§ **Short exercise**: Transcribe each of the records below exactly, excluding all pictures.
** Start Supplied records **
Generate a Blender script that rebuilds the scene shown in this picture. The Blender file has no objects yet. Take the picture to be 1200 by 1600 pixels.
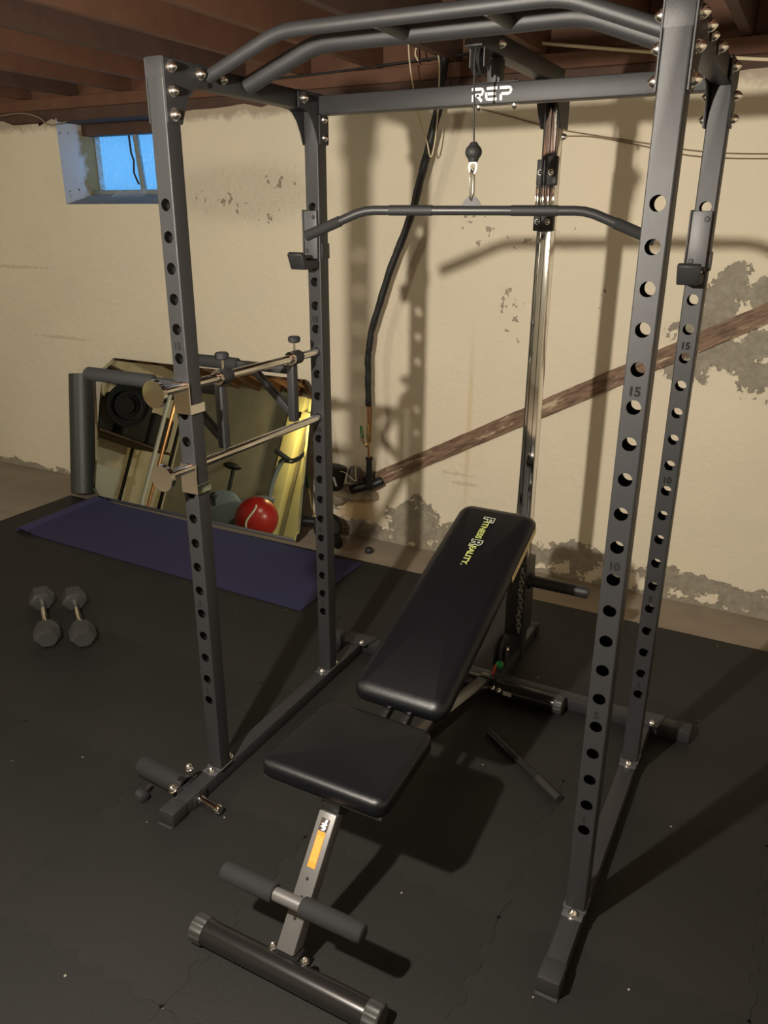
import bpy, bmesh, math, random
from mathutils import Vector, Matrix
random.seed(7)
PI = math.pi
S = bpy.context.scene
COL = S.collection
# ------------------------------------------------------------------ camera, world, light, exposure
cam_d = bpy.data.cameras.new('camera'); cam = bpy.data.objects.new('camera', cam_d); COL.objects.link(cam)
R_ = Vector((0.88359577, 0.46823285, 0.00406505)); U_ = Vector((-0.16832654, 0.30952171, 0.93587525)); F_ = Vector((-0.43694931, 0.82761967, -0.35230809))
M = Matrix((R_, U_, -F_)).transposed().to_4x4(); M.translation = Vector((1.46341241, -1.60105689, 1.74619195))
cam.matrix_world = M
cam_d.sensor_fit = 'VERTICAL'; cam_d.sensor_height = 36; cam_d.lens = 1228.1375/1600*36
cam_d.clip_start = 0.02; cam_d.clip_end = 100
S.camera = cam
S.view_settings.view_transform = 'Standard'; S.view_settings.look = 'None'
S.view_settings.gamma = 1; S.view_settings.use_curve_mapping = False
S.view_settings.exposure = 0.12
w = bpy.data.worlds.new('world'); S.world = w; w.use_nodes = True
bg = w.node_tree.nodes['Background']; bg.inputs[0].default_value = (0.12, 0.42, 0.85, 1); bg.inputs[1].default_value = 1.3
BULB = (0.448, -1.42, 1.92); BULB_POWER = 275.0
BULB2 = (-3.0, -1.5, 2.08); BULB2_POWER = 62.0
BULB3 = (-4.75, -4.2, 1.9)

# ------------------------------------------------------------------ materials
MATS = {}
def mat(name, col, rough=.5, metal=0, noise=None, bump=0, bscale=60, spec=.5, emit=None, estr=0, coat=0):
    if name in MATS: return MATS[name]
    m = bpy.data.materials.new(name); m.use_nodes = True; nt = m.node_tree; b = nt.nodes['Principled BSDF']
    b.inputs['Base Color'].default_value = (*col, 1); b.inputs['Roughness'].default_value = rough
    b.inputs['Metallic'].default_value = metal; b.inputs['Specular IOR Level'].default_value = spec
    b.inputs['Coat Weight'].default_value = coat
    if emit: b.inputs['Emission Color'].default_value = (*emit, 1); b.inputs['Emission Strength'].default_value = estr
    tc = nt.nodes.new('ShaderNodeTexCoord')
    if noise:
        sc, amt, c2 = noise
        n = nt.nodes.new('ShaderNodeTexNoise'); n.inputs['Scale'].default_value = sc; n.inputs['Detail'].default_value = 4
        nt.links.new(tc.outputs['Object'], n.inputs['Vector'])
        r = nt.nodes.new('ShaderNodeValToRGB'); r.color_ramp.elements[0].position = .5-amt; r.color_ramp.elements[1].position = .5+amt
        r.color_ramp.elements[0].color = (*col, 1); r.color_ramp.elements[1].color = (*c2, 1)
        nt.links.new(n.outputs['Fac'], r.inputs['Fac']); nt.links.new(r.outputs['Color'], b.inputs['Base Color'])
    if bump:
        n = nt.nodes.new('ShaderNodeTexNoise'); n.inputs['Scale'].default_value = bscale; n.inputs['Detail'].default_value = 3
        nt.links.new(tc.outputs['Object'], n.inputs['Vector'])
        bp = nt.nodes.new('ShaderNodeBump'); bp.inputs['Strength'].default_value = bump; bp.inputs['Distance'].default_value = .002
        nt.links.new(n.outputs['Fac'], bp.inputs['Height']); nt.links.new(bp.outputs['Normal'], b.inputs['Normal'])
    MATS[name] = m; return m
powder = mat('black powder coated steel', (.026, .026, .028), .44, 0, bump=.25, bscale=900, spec=.45)
dark_in = mat('dark tube inside', (.008, .008, .009), .8)
number_ink = mat('engraved number black', (.004, .004, .004), .9)
chrome = mat('chrome', (.82, .80, .76), .07, 1)
zinc = mat('zinc plated bolt', (.88, .87, .84), .2, 1)
foam = mat('black foam grip', (.014, .014, .0145), .85, bump=.5, bscale=500)
rubber = mat('black rubber', (.02, .02, .021), .6, bump=.2, bscale=200)
vinyl = mat('black vinyl', (.0035, .004, .0058), .38, bump=.25, bscale=420, spec=.5)
vinyl_edge = mat('pale raw edge of backrest board', (.80, .68, .40), .6)
tube_gloss = mat('glossy black enamel tube', (.020, .019, .018), .24, .3, spec=.7)
ribbed = mat('grey black ribbed plastic', (.035, .035, .033), .5)
silver_paint = mat('grey metallic painted steel', (.15, .146, .142), .42, .35)
white_print = mat('white print', (.85, .85, .84), .5)
yellow_print = mat('yellow green print', (.50, .54, .17), .5)
pale_print = mat('pale grey print outline', (.62, .66, .50), .5)
orange = mat('orange sticker', (.95, .28, .03), .5)
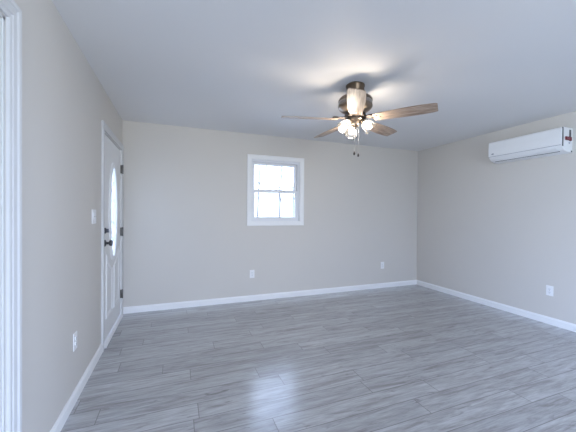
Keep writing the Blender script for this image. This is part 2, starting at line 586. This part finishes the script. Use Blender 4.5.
** End Supplied records **
§ **Response to the task**:
Generate a Blender script that rebuilds the scene shown in this picture. The Blender file has no objects yet. Take the picture to be 1200 by 1600 pixels.
import bpy, bmesh, math, random
from mathutils import Vector, Matrix
random.seed(7)
PI = math.pi
S = bpy.context.scene
COL = S.collection
# ------------------------------------------------------------------ camera, world, light, exposure
cam_d = bpy.data.cameras.new('camera'); cam = bpy.data.objects.new('camera', cam_d); COL.objects.link(cam)
R_ = Vector((0.88359577, 0.46823285, 0.00406505)); U_ = Vector((-0.16832654, 0.30952171, 0.93587525)); F_ = Vector((-0.43694931, 0.82761967, -0.35230809))
M = Matrix((R_, U_, -F_)).transposed().to_4x4(); M.translation = Vector((1.46341241, -1.60105689, 1.74619195))
cam.matrix_world = M
cam_d.sensor_fit = 'VERTICAL'; cam_d.sensor_height = 36; cam_d.lens = 1228.1375/1600*36
cam_d.clip_start = 0.02; cam_d.clip_end = 100
S.camera = cam
S.view_settings.view_transform = 'Standard'; S.view_settings.look = 'None'
S.view_settings.gamma = 1; S.view_settings.use_curve_mapping = False
S.view_settings.exposure = 0.12
w = bpy.data.worlds.new('world'); S.world = w; w.use_nodes = True
bg = w.node_tree.nodes['Background']; bg.inputs[0].default_value = (0.12, 0.42, 0.85, 1); bg.inputs[1].default_value = 1.3
BULB = (0.448, -1.42, 1.92); BULB_POWER = 275.0
BULB2 = (-3.0, -1.5, 2.08); BULB2_POWER = 62.0
BULB3 = (-4.75, -4.2, 1.9)

# ------------------------------------------------------------------ materials
MATS = {}
def mat(name, col, rough=.5, metal=0, noise=None, bump=0, bscale=60, spec=.5, emit=None, estr=0, coat=0):
    if name in MATS: return MATS[name]
    m = bpy.data.materials.new(name); m.use_nodes = True; nt = m.node_tree; b = nt.nodes['Principled BSDF']
    b.inputs['Base Color'].default_value = (*col, 1); b.inputs['Roughness'].default_value = rough
    b.inputs['Metallic'].default_value = metal; b.inputs['Specular IOR Level'].default_value = spec
    b.inputs['Coat Weight'].default_value = coat
    if emit: b.inputs['Emission Color'].default_value = (*emit, 1); b.inputs['Emission Strength'].default_value = estr
    tc = nt.nodes.new('ShaderNodeTexCoord')
    if noise:
        sc, amt, c2 = noise
        n = nt.nodes.new('ShaderNodeTexNoise'); n.inputs['Scale'].default_value = sc; n.inputs['Detail'].default_value = 4
        nt.links.new(tc.outputs['Object'], n.inputs['Vector'])
        r = nt.nodes.new('ShaderNodeValToRGB'); r.color_ramp.elements[0].position = .5-amt; r.color_ramp.elements[1].position = .5+amt
        r.color_ramp.elements[0].color = (*col, 1); r.color_ramp.elements[1].color = (*c2, 1)
        nt.links.new(n.outputs['Fac'], r.inputs['Fac']); nt.links.new(r.outputs['Color'], b.inputs['Base Color'])
    if bump:
        n = nt.nodes.new('ShaderNodeTexNoise'); n.inputs['Scale'].default_value = bscale; n.inputs['Detail'].default_value = 3
        nt.links.new(tc.outputs['Object'], n.inputs['Vector'])
        bp = nt.nodes.new('ShaderNodeBump'); bp.inputs['Strength'].default_value = bump; bp.inputs['Distance'].default_value = .002
        nt.links.new(n.outputs['Fac'], bp.inputs['Height']); nt.links.new(bp.outputs['Normal'], b.inputs['Normal'])
    MATS[name] = m; return m
powder = mat('black powder coated steel', (.026, .026, .028), .44, 0, bump=.25, bscale=900, spec=.45)
dark_in = mat('dark tube inside', (.008, .008, .009), .8)
number_ink = mat('engraved number black', (.004, .004, .004), .9)
chrome = mat('chrome', (.82, .80, .76), .07, 1)
zinc = mat('zinc plated bolt', (.88, .87, .84), .2, 1)
foam = mat('black foam grip', (.014, .014, .0145), .85, bump=.5, bscale=500)
rubber = mat('black rubber', (.02, .02, .021), .6, bump=.2, bscale=200)
vinyl = mat('black vinyl', (.0035, .004, .0058), .38, bump=.25, bscale=420, spec=.5)
vinyl_edge = mat('pale raw edge of backrest board', (.80, .68, .40), .6)
tube_gloss = mat('glossy black enamel tube', (.020, .019, .018), .24, .3, spec=.7)
ribbed = mat('grey black ribbed plastic', (.035, .035, .033), .5)
silver_paint = mat('grey metallic painted steel', (.15, .146, .142), .42, .35)
white_print = mat('white print', (.85, .85, .84), .5)
yellow_print = mat('yellow green print', (.50, .54, .17), .5)
pale_print = mat('pale grey print outline', (.62, .66, .50), .5)
orange = mat('orange sticker', (.95, .28, .03), .5)
Keep writing the Blender script for this image. This is part 2, starting at line 586. This part finishes the script. Use Blender 4.5.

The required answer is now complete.